───── Given material

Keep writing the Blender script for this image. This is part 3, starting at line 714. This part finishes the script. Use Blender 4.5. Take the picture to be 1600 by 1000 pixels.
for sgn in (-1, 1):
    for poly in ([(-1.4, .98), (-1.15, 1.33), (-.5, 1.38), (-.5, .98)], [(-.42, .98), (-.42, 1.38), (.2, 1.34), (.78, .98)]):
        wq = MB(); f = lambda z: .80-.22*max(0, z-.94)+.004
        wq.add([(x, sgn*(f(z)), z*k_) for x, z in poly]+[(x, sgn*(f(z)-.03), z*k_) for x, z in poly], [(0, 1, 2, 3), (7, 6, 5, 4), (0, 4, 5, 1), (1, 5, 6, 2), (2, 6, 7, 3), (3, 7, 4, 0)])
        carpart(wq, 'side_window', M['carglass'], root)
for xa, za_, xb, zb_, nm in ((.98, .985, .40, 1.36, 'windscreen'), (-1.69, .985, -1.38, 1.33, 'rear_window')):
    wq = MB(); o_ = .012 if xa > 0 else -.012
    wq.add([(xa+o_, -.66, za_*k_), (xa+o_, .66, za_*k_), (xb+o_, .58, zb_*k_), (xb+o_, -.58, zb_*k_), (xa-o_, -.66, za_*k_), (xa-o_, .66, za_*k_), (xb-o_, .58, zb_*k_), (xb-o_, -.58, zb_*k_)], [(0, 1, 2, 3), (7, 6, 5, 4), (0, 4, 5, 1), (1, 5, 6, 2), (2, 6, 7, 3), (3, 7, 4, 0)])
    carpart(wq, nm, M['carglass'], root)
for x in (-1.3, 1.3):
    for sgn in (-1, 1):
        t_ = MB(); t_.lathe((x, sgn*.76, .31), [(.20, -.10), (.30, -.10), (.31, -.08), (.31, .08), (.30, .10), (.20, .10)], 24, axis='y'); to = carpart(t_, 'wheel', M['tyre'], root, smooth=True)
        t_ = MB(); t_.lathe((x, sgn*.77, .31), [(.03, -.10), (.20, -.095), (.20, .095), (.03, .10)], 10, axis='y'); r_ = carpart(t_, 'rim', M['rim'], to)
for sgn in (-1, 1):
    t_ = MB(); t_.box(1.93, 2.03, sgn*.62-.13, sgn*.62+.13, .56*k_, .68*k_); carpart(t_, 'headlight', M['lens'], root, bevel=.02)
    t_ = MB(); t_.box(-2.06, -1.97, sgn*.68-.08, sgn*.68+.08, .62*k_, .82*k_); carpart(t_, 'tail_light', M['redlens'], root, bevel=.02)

──────────

• _Problem requirements_:
Type the material above out again, exactly.

• _Correct output_:
Keep writing the Blender script for this image. This is part 3, starting at line 714. This part finishes the script. Use Blender 4.5. Take the picture to be 1600 by 1000 pixels.
for sgn in (-1, 1):
    for poly in ([(-1.4, .98), (-1.15, 1.33), (-.5, 1.38), (-.5, .98)], [(-.42, .98), (-.42, 1.38), (.2, 1.34), (.78, .98)]):
        wq = MB(); f = lambda z: .80-.22*max(0, z-.94)+.004
        wq.add([(x, sgn*(f(z)), z*k_) for x, z in poly]+[(x, sgn*(f(z)-.03), z*k_) for x, z in poly], [(0, 1, 2, 3), (7, 6, 5, 4), (0, 4, 5, 1), (1, 5, 6, 2), (2, 6, 7, 3), (3, 7, 4, 0)])
        carpart(wq, 'side_window', M['carglass'], root)
for xa, za_, xb, zb_, nm in ((.98, .985, .40, 1.36, 'windscreen'), (-1.69, .985, -1.38, 1.33, 'rear_window')):
    wq = MB(); o_ = .012 if xa > 0 else -.012
    wq.add([(xa+o_, -.66, za_*k_), (xa+o_, .66, za_*k_), (xb+o_, .58, zb_*k_), (xb+o_, -.58, zb_*k_), (xa-o_, -.66, za_*k_), (xa-o_, .66, za_*k_), (xb-o_, .58, zb_*k_), (xb-o_, -.58, zb_*k_)], [(0, 1, 2, 3), (7, 6, 5, 4), (0, 4, 5, 1), (1, 5, 6, 2), (2, 6, 7, 3), (3, 7, 4, 0)])
    carpart(wq, nm, M['carglass'], root)
for x in (-1.3, 1.3):
    for sgn in (-1, 1):
        t_ = MB(); t_.lathe((x, sgn*.76, .31), [(.20, -.10), (.30, -.10), (.31, -.08), (.31, .08), (.30, .10), (.20, .10)], 24, axis='y'); to = carpart(t_, 'wheel', M['tyre'], root, smooth=True)
        t_ = MB(); t_.lathe((x, sgn*.77, .31), [(.03, -.10), (.20, -.095), (.20, .095), (.03, .10)], 10, axis='y'); r_ = carpart(t_, 'rim', M['rim'], to)
for sgn in (-1, 1):
    t_ = MB(); t_.box(1.93, 2.03, sgn*.62-.13, sgn*.62+.13, .56*k_, .68*k_); carpart(t_, 'headlight', M['lens'], root, bevel=.02)
    t_ = MB(); t_.box(-2.06, -1.97, sgn*.68-.08, sgn*.68+.08, .62*k_, .82*k_); carpart(t_, 'tail_light', M['redlens'], root, bevel=.02)